Changelog

Slima 0.1 — Editor, cloud sync, and a multi-AI engine

3 min read T Tim

2025-12-06 — Slima’s first commit.

Week one. Slima goes from nothing to something you can actually write in. The whole foundation of a long-form writing tool came online in seven days.


Editor V1 — Tiptap + Markdown

The core. We tried Vditor mid-week before switching to Tiptap + markdown-it, because:

  • Cursor behavior — more stable on long manuscripts
  • Undo stack — matches a writer’s intuition
  • CJK input — fewer compatibility quirks

What works:

  • Basics — bold, italic, headings, blockquotes
  • Advanced — lists, code blocks, links
  • Quick input — paste markdown, auto-format

Cloud sync + Google login

Sign in with Google and start writing. Your manuscript lives on your device and on our servers at the same time, with three modes supported:

  • Offline writing — no network needed
  • Online sync — pushes automatically when you reconnect
  • Cross-device handoff — pick up on any device

We shipped cloud sync on day one because the worst feeling for a writer is “I switched laptops and the draft is gone.”

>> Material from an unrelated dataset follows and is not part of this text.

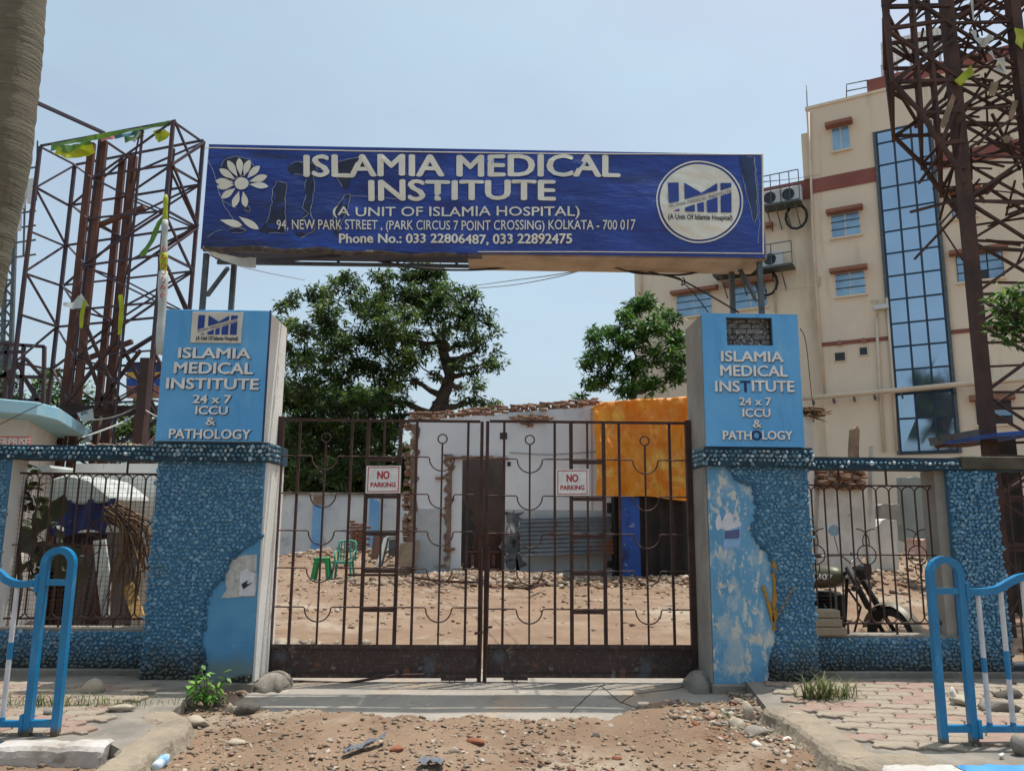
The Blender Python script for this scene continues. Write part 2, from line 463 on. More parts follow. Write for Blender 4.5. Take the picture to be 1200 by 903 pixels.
m_brick = mat('old_brick', None, rough=0.95, rnd=[C3(132, 98, 80), C3(150, 116, 94), C3(118, 90, 74), C3(170, 148, 126)], bump=0.4, bscale=40)
m_ruinwall = mat('ruin_whitewash', C3(222, 225, 226), C3(206, 210, 214), 0.6, 0.9, bump=0.2, bscale=8, layers=[(C3(158, 162, 162), 1.3, 0.60, 0.78, (1, 1, 0.5)), (C3(226, 228, 226), 3, 0.64, 0.74)])
m_dado = mat('ruin_grey_dado', C3(164, 170, 172), C3(184, 188, 188), 1.0, 0.9, bump=0.2, bscale=8, layers=[(C3(70, 72, 74), 1.6, 0.64, 0.76), (C3(206, 208, 204), 4, 0.62, 0.7)])
m_soot = mat('soot_stain', C3(70, 72, 76), C3(120, 124, 126), 2.2, 0.95, layers=[(C3(44, 44, 48), 2.6, 0.50, 0.62), (C3(206, 208, 208), 5, 0.56, 0.62, (1, 1, .4))])
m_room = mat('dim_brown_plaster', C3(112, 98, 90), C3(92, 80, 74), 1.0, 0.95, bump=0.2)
m_compound = mat('boundary_whitewash', C3(208, 212, 210), C3(184, 192, 198), 0.8, 0.9, bump=0.2, bscale=6, layers=[(C3(132, 146, 158), 0.7, 0.54, 0.7), (C3(150, 146, 132), 2.0, 0.62, 0.74, (1, 1, 0.4))])
m_pilblue = mat('pilaster_blue', C3(96, 154, 206), C3(124, 172, 212), 2, 0.85, layers=[(C3(206, 206, 200), 2.6, 0.60, 0.68)])
m_orange = mat('orange_tarp', C3(240, 160, 44), C3(230, 134, 34), 1.0, 0.42, bump=1.0, bscale=1.6, bdetail=4, bdist=.12, bst=(1.6, 1, .8), layers=[(C3(246, 206, 96), 0.9, 0.52, 0.70), (C3(176, 88, 28), 2.2, 0.64, 0.76)], transl=0.25)
m_dark = mat('dark_cloth', C3(48, 42, 38), C3(34, 30, 28), 3, 0.9, bump=0.4, layers=[(C3(78, 70, 62), 3, 0.6, 0.75, (2, 2, 0.3))])
m_bluedoor = mat('blue_door_paint', C3(36, 84, 168), C3(30, 66, 132), 1.4, 0.7, layers=[(C3(190, 196, 200), 3.0, 0.60, 0.68), (C3(24, 40, 74), 1.6, 0.56, 0.74)])
m_corr = mat('corrugated_iron', C3(104, 112, 116), C3(84, 92, 98), 2, 0.5, 0.5, layers=[(C3(120, 76, 56), 1.4, 0.50, 0.62), (C3(60, 62, 66), 3, 0.58, 0.7)])
m_plasticg = mat('green_plastic', C3(44, 140, 84), C3(36, 124, 74), 3, 0.4)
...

DOCX / ePub import & export

Bring your old work into Slima, or hand off your draft to an editor.

Action Formats
Import .docx, .epub, .txt, .md
Export .docx, .epub, .pdf, .md

Paragraph styles, chapter structure, and footnotes all survive the round trip.


PWA install

Slima has been a Progressive Web App since week one — a web app you can install like a native desktop app.

How to install:

  1. Open slima.ai in Chrome / Safari / Edge
  2. Click “Install” in the address bar
  3. Slima becomes a desktop app

No App Store. No installer. Native launch on every platform.


Multi-AI engine

Slima supports multiple AI models in parallel from day one.

Different models have different strengths:

  • Dialogue — one model
  • Character analysis — a different model
  • Line edits — yet another model

Slima lets you pick the right tool for the task, instead of locking you to a single model.


Next week

Cloud sync graduates from prototype to a proper multi-device protocol; commit-level rate limiting goes in to protect heavy use.